Larry then asked Dr. Schmidt about this:
Small question: why are the 95% uncertainty ranges smaller for CMIP5 than CMIP3, by about .1 degreeC?
— Fabius Maximus (Ed.) (@FabiusMaximus01) September 22, 2017
Dr. Schmidt’s answer:
Not sure. Candidates would be: more coherent forcing across the ensemble, more realistic ENSO variability, greater # of simulations
— Gavin Schmidt (@ClimateOfGavin) September 22, 2017
“Not sure”? That instills confidence. He seems to be saying that the CMIP5 model (the one that failed worse than CMIP3) may have had “more coherent forcing across the ensemble, more realistic ENSO variability, greater # of simulations.”
I’m not a Twitterer, but I do have a rarely used Twitter account and I just couldn’t resist joining in on the conversation. Within the thread, there was a discussion of Hansen et al., 1988. And Dr. Schmidt seemed to be defending that model as being successful because the 2016 El Niño spiked the observations to “business-as-usual.”
well, you could use a little less deletion of more relevant experiments and insertion of uncertainties. https://t.co/nbAQhtjznrpic.twitter.com/gb29tm6rup
— Gavin Schmidt (@ClimateOfGavin) September 5, 2017
Figure 4. Hansen et al., 1988 is still an epic fail. The monster El Niño of 2016 is not “business-as-usual.”

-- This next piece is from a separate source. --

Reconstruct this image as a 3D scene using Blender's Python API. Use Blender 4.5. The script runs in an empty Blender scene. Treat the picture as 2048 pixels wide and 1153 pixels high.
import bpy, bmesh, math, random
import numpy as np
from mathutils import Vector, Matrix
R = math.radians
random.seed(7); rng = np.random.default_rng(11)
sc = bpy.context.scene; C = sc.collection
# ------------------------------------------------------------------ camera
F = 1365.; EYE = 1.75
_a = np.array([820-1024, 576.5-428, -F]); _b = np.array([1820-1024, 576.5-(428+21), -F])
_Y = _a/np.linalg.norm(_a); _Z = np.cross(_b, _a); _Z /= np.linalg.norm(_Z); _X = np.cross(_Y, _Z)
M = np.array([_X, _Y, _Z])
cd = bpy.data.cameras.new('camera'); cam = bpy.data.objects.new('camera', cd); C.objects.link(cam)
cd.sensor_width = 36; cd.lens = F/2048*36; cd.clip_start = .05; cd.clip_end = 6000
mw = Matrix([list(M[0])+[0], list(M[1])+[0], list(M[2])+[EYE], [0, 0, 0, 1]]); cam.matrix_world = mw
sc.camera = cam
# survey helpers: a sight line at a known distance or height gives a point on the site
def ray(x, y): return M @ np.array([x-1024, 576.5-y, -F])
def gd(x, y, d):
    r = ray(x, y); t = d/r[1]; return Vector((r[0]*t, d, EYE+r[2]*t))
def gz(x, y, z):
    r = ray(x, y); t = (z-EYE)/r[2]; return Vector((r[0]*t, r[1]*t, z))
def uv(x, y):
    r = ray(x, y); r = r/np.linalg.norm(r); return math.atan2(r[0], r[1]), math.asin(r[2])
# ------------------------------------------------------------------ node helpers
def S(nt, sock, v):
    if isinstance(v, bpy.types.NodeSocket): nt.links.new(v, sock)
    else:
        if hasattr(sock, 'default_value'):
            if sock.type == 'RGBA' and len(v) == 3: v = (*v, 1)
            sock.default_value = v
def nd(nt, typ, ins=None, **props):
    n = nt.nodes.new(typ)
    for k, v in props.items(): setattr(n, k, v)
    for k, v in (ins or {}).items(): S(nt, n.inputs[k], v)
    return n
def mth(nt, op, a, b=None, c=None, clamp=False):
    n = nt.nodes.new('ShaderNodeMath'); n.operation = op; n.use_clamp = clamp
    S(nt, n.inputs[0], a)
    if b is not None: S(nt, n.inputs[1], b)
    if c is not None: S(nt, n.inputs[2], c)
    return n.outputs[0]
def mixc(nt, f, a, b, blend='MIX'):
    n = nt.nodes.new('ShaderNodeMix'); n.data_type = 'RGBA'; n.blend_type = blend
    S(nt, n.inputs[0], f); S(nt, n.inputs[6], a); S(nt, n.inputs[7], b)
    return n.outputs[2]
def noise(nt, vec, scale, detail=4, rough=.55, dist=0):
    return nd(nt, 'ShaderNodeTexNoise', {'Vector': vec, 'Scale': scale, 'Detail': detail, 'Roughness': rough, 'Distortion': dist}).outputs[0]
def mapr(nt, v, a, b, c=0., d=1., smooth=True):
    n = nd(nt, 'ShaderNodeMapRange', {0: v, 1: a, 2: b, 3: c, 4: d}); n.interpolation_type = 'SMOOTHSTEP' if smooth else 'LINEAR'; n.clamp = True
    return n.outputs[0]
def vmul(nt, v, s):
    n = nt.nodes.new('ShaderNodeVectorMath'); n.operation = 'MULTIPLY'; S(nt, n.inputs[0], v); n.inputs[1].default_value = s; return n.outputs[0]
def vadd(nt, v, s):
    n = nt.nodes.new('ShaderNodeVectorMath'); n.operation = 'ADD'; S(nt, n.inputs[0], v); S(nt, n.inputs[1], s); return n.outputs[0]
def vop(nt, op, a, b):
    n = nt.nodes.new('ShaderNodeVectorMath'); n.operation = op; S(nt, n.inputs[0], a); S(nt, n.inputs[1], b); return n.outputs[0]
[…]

I asked the following question:
So… the monster El Niño of 2016, spiked from ‘CO2 stopped rising in 2000’ to “business as usual”?
— David Middleton (@dhm1353) September 25, 2017
No answer. Dr. Schmidt is a very busy person and probably doesn’t have much time for Twitter and blogging. So, I don’t really expect an answer.
In his post, Larry Kummer also mentioned a model by Zeke Hausfather posted on Carbon Brief…
Figure 5. Another failed climate model. The 2016 El Niño is not P50 weather.
El Niño events like 1998 and 2016 are not high probability events. On the HadCRUT4 plot below, I have labeled several probability bands:
| Standard Deviation | Probability Band | % Samples w/ Higher Values |
| +2σ | P02.5 | 2.5% |
| +1σ | P32 | 32.0% |
| Mean | P50 | 50.0% |
| -1σ | P68 | 68.0% |
| -2σ | P97.5 | 97.5% |
Yes… I am assuming that HadCRTU4 is reasonably accurate and not totally a product of the Adjustocene.
I removed the linear trend, calculated a mean (P50) and two standard deviations (1σ & 2σ). Then I added the linear trend back in to get the following:
Figure 6. HadCRUT4 (Wood for Trees) with probability bands.
The 1998 El Niño spiked to P02.5. The 2016 El Niño spiked pretty close to P0.01. A strong El Niño should spike from P50 toward P02.5.
All of the models fail in this regard. Even the Mears-ized RSS satellite data exhibit the same relationship to the CMIP5 models as the surface data do.
–
Figure 7. RSS satellite data vs models.
The RSS comparison was initialized to 1979-1984. The 1998 El Niño spiked above P02.5. The 2016 El Niño only spiked to just above P50… Just like the Schmidt and Hausfather models. The Schmidt model was initialized in 2000.
This flurry of claims that the models don’t “run hot” because the 2016 El Niño pushed the observations toward P50 is being driven by an inconvenient paper that was recently published in Nature Geoscience (discussed here, here and here).
Claim of a substantial gap between model projections for global temperature & observations is not true (updated with 2017 estimate): pic.twitter.com/YHzzXtbhs9
— Gavin Schmidt (@ClimateOfGavin) September 20, 2017
21 September 2017 0:27
Factcheck: Climate models have not ‘exaggerated’ global warming
ZEKE HAUSFATHER
A new study published in the Nature Geosciences journal this week by largely UK-based climate scientists has led to claims in the media that climate models are “wrong” and have significantly overestimated the observed warming of the planet.
Here Carbon Brief shows why such claims are a misrepresentation of the paper’s main results.
[…]
All (95%) of the models run hot, including “Gavin’s Twitter Trick”. From Hansen et al., 1988 to CMIP5 in 2017, the 2016 El Niño spikes toward the model ensemble mean (P50)… Despite the fact that it was an extremely low probability weather event (<2.5%). This happens irrespective of then the models are initialized. Whether the models were initialized in 1979 or 2000, the observed temperatures all bounce from the bottom of the 95% band (P97.5) toward the ensemble mean (P50) from about 2000-2014 and then spike to P50 or slightly above during the 2016 El Niño.